In recent years, Berger has followed the sociologists’ trend and cast doubt on his own simplistic prediction of growing secularization in the public sphere. Is Wolfe now saying that Berger’s simplistic prediction was actually pretty much on target? It’s hard to know, because Wolfe curiously ignores the public/private distinction that is so central to Berger’s analysis.
Look at the measure of religiosity Wolfe relies on from the Pew data. It’s based on just three questions: Is belief in God necessary for morality? Is religion important in your life? Do you pray at least once a day? In an RDBlog post previewing the Atlantic issue, Gabriel McKee has already cautioned that this is a crude way to measure of religiosity.
But even supposing that it is a generally useful predictor, it measures mainly private religiosity. The second and third questions deal only with the role of religion in the individual’s personal life. And it’s easy enough to interpret the first question, about God and morality, as a question only about personal moral behavior. So it tells us nothing about the role of religion in public institutions and processes. Yet the headlines that have generated such a challenge to the old secularization hypothesis are all about the role of religion in the public sphere.

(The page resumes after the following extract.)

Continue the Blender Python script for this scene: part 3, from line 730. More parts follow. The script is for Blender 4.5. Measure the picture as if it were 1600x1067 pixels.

So a more nuanced reading of Wolfe’s argument might say that religion is losing its power because it is gradually being pushed out of the public sphere into the private sphere. This explains another phenomenon that Wolfe finds central and encouraging: Around the world, we are seeing the growth of the American-style “free religious marketplace.” Religions are gradually becoming commodities that private individuals can accept or reject at their own discretion. The various religions must compete for the consumer loyalty, which means they must adapt to consumer preference. This is the inevitable result of the privatization of religion, as Berger explained in The Sacred Canopy. And when religions must compete in the marketplace, Wolfe argues, they become less strident and more accommodating to a pluralistic tolerance.
So how do we explain the incontrovertible fact that religion is still so deeply implicated in conflict around the world? The most obvious explanation is that, all over the world, there are groups of people who want desperately to resist the modernity that relegates religion to the private sphere. The most powerful way to resist is to force religion into the public sphere. That is bound to elicit countermoves in the public sphere, creating a surefire recipe for public, headline-generating conflict.
Are these conflicts really “about religion”? Here we have to make a crucial distinction that Wolfe, like so many writers, overlooks. Some conflicts are truly motivated by religious concerns. But these “I hate you because you believe or practice differently from me” conflicts are now quite rare. It is much more common to see religious labels affixed to, and often proudly worn by, groups that are motivated by concerns we would generally call secular: gaining or keeping political, economic, and social power.
How should we evaluate the third category, conflicts between modernization and its religiously-rooted opponents? Surely the opponents are fighting to keep religion central in public as well as private life. But once religion is forced into the public sphere, it is bound to get mixed together with the issues that dominate the public sphere—the very political, economic, and social issues that we call secular. So even those who are using force to resist modernity end up, willy-nilly, fighting battles that are not purely religious.
A close look at most of the conflicts that appear to be “about religion” shows that the people resisting modernization are generally not getting what they see as their fair share of its benefits. Some are abjectly poor, getting no benefits at all. More often, they have the background and skills that they think should entitle them to full benefits. Yet the inherently inequitable structures of the global capitalist system deny them what they see as their due.
This is just one well-known piece of a very complicated picture. But it’s a particularly important piece. It suggests that the best way to reduce the so-called “religious” conflicts around the world is not to wait for modernization to do its painfully slow work, but to implement policies that would bring the material benefits of modernization more quickly to everyone, everywhere. Rather than stand by and watch supposedly impersonal processes unfold, as though we were helpless, we can recognize that politics is always about making human choices. We can use the political process to help move the world toward peace.